Opinion
2002-11033, 2003-05364.
Decided March 15, 2004.
In an action to recover damages for personal injuries, the defendant appeals (1) from an order of the Supreme Court, Queens County (Durante, J.), dated October 30, 2002, which, inter alia, granted the plaintiff's motion for leave to enter a judgment against it upon its failure to appear or answer, and (2), as limited by its brief, from so much of an order of the same court dated April 28, 2003, as, in effect, upon reargument and renewal, adhered to the original determination and denied those branches of its motion which were to vacate its default and to compel the plaintiff to accept its answer.
Wallace D. Gossett, Brooklyn, N.Y. (Lawrence Heisler of counsel), for appellant.
Lipsig, Shapey, Manus Moverman, P.C. (Pollack, Pollack, Isaac Cicco, New York, N.Y. [Brian J. Isaac and Alan M. Shapey] of counsel), for respondent.

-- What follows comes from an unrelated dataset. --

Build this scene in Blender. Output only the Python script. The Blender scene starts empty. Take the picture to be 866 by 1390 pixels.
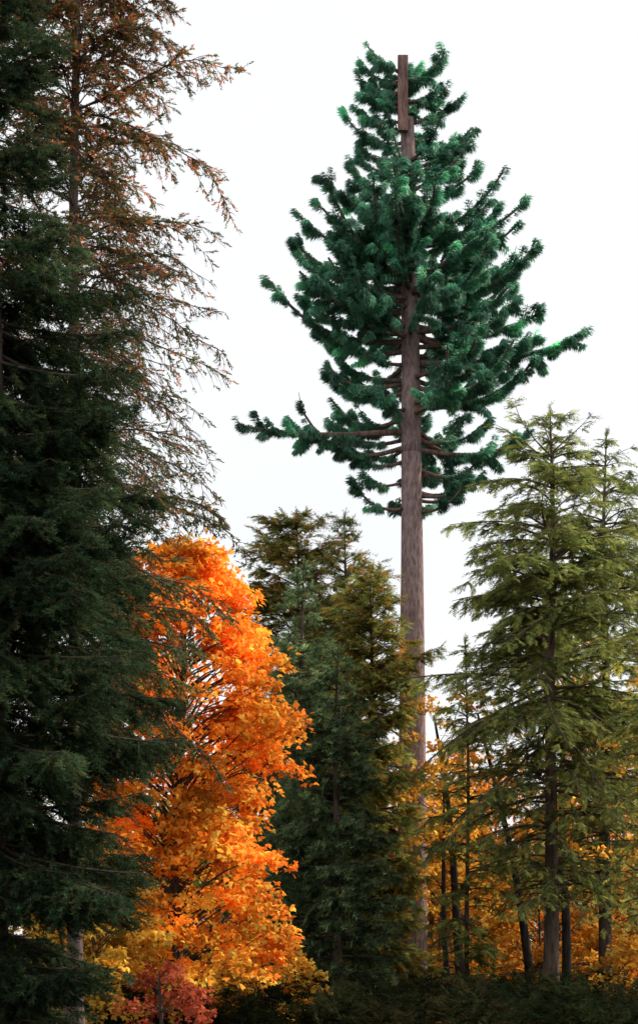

Before: DAVID S. RITTER, J.P., FRED T. SANTUCCI, THOMAS A. ADAMS, STEPHEN G. CRANE, JJ.
DECISION ORDER
ORDERED that the appeal from the order dated October 30, 2002, is dismissed, as that order was superseded by those portions of the order dated April 28, 2003, made, in effect, upon reargument and renewal; and it is further,
ORDERED that the order dated April 28, 2003, is reversed insofar as appealed from, on the law and as a matter of discretion, without costs or disbursements, upon reargument and renewal, the order dated October 30, 2002, is vacated, the plaintiff's motion for leave to enter judgment upon the defendants' default is denied, the branches of the defendant's motion which were to vacate the default and to compel the plaintiff to accept its answer are granted, and the defendant's answer is deemed served.
The defendant established the existence of meritorious defenses to the plaintiff's claims ( see Rivera v. New York City Tr. Auth., 77 N.Y.2d 322, 327-328; Weiner v. Metropolitan Transp. Auth., 55 N.Y.2d 175, 178; Miller v. City of New York, 277 A.D.2d 363; Rios v. New York City Tr. Auth., 251 A.D.2d 484). The defendant acted promptly to cure its default in answering the complaint and proffered a reasonable excuse. In these circumstances, we exercise our discretion to excuse the defendant's default and permit the case to be decided on its merits or lack thereof ( see Quis v. Borden, 298 A.D.2d 375).
RITTER, J.P., SANTUCCI, ADAMS and CRANE, JJ., concur.